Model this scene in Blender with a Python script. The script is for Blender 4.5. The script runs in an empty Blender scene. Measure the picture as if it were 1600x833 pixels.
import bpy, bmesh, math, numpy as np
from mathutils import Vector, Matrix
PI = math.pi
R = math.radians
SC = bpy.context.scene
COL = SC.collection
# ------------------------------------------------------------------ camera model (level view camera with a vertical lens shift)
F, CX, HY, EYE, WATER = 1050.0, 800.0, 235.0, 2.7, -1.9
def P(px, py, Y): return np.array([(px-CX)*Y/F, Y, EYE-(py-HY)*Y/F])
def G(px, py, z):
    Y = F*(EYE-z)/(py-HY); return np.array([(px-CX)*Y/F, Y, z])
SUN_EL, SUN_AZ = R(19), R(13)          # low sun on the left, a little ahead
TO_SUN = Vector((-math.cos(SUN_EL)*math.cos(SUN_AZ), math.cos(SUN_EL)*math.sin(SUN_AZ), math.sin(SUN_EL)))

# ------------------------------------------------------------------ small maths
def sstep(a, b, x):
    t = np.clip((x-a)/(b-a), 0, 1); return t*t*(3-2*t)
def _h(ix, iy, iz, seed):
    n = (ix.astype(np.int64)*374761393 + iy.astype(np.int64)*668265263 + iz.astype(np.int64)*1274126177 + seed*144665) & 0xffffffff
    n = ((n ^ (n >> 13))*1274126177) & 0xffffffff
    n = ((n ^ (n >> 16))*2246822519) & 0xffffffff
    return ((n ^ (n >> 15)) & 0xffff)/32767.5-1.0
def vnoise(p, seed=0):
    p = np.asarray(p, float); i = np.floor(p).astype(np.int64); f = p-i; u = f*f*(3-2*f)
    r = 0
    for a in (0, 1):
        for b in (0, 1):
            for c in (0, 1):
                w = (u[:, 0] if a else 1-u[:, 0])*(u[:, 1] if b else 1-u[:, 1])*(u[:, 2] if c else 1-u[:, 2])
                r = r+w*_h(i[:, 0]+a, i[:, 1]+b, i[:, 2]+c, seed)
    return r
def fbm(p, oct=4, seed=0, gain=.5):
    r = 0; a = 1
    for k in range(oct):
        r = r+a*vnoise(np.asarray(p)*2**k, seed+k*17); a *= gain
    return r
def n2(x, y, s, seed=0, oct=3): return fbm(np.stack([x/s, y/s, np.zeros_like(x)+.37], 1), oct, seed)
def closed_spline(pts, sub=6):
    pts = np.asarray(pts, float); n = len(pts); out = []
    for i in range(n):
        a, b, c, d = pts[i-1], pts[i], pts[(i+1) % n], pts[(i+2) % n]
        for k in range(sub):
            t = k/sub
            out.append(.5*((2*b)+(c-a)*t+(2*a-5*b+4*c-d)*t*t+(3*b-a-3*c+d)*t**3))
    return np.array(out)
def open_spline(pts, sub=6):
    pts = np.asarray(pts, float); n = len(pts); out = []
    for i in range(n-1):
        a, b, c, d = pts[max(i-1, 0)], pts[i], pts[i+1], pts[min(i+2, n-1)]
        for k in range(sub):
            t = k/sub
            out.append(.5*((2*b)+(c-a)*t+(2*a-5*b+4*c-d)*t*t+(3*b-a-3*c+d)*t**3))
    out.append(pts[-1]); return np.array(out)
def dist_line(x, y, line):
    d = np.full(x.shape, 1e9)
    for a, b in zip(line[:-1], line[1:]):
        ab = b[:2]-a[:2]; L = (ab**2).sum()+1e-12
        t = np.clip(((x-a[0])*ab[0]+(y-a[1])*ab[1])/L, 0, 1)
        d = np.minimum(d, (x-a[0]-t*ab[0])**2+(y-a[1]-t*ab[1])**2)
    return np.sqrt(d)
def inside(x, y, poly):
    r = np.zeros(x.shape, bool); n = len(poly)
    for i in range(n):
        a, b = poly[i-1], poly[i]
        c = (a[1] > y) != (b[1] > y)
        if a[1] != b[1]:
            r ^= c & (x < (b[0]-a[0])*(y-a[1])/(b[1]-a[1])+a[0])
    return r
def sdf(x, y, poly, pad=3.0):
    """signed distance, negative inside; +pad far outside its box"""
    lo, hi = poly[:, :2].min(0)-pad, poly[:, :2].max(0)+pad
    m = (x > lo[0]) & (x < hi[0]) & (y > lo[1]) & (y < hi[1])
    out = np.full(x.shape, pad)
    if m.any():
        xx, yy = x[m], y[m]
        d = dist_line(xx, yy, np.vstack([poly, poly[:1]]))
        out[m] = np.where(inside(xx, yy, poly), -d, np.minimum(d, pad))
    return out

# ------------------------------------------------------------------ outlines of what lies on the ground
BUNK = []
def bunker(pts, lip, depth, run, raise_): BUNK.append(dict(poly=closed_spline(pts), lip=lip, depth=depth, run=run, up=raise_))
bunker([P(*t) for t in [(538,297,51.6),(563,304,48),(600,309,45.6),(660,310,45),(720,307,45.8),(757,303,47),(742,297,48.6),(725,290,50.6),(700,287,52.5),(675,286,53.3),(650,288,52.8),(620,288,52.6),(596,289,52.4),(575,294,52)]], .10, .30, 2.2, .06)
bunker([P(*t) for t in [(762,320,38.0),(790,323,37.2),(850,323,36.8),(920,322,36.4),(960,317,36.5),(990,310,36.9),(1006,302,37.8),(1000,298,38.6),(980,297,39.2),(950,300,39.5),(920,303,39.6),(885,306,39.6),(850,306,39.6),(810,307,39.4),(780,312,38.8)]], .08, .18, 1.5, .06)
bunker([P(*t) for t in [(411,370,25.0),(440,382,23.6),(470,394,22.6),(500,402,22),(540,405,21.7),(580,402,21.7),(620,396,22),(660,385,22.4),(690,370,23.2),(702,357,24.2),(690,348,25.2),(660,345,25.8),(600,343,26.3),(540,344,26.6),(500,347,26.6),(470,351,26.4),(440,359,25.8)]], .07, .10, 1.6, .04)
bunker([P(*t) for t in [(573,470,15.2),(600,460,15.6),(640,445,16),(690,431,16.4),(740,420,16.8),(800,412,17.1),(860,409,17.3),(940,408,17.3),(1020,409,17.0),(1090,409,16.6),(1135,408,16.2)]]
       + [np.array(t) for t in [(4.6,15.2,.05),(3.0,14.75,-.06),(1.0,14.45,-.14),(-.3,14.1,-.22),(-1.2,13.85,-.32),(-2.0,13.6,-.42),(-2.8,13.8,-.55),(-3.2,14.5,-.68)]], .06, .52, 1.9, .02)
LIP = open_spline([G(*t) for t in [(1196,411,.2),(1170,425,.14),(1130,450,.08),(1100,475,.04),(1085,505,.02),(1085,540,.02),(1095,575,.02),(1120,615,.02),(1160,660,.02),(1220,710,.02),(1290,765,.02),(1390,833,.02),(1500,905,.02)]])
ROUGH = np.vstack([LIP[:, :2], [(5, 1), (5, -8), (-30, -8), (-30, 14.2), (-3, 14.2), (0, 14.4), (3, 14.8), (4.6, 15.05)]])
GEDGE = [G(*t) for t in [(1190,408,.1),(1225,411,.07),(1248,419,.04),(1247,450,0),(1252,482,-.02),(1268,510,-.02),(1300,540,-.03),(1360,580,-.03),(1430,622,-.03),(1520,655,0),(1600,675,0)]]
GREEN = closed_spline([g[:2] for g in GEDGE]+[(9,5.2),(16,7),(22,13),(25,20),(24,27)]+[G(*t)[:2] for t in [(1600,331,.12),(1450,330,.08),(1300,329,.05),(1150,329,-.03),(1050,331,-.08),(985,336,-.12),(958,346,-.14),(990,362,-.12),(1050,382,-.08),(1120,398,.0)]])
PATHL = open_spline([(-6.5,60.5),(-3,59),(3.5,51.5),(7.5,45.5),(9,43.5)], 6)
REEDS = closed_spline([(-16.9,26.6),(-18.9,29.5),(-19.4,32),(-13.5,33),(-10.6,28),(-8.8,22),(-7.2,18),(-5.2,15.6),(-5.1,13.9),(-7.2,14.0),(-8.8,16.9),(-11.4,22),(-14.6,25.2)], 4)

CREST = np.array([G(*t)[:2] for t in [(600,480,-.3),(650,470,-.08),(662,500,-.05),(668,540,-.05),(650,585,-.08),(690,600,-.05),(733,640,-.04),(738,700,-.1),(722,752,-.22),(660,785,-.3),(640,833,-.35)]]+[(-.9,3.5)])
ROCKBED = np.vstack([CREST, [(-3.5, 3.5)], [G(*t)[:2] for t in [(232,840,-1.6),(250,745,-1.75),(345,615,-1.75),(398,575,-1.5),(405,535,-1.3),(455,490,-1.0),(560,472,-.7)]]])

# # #

### STATED GOAL
Select every line in the material above where the string "scene" occurs, and copy it.

### TASK ANSWER
Model this scene in Blender with a Python script. The script is for Blender 4.5. The script runs in an empty Blender scene. Measure the picture as if it were 1600x833 pixels.
SC = bpy.context.scene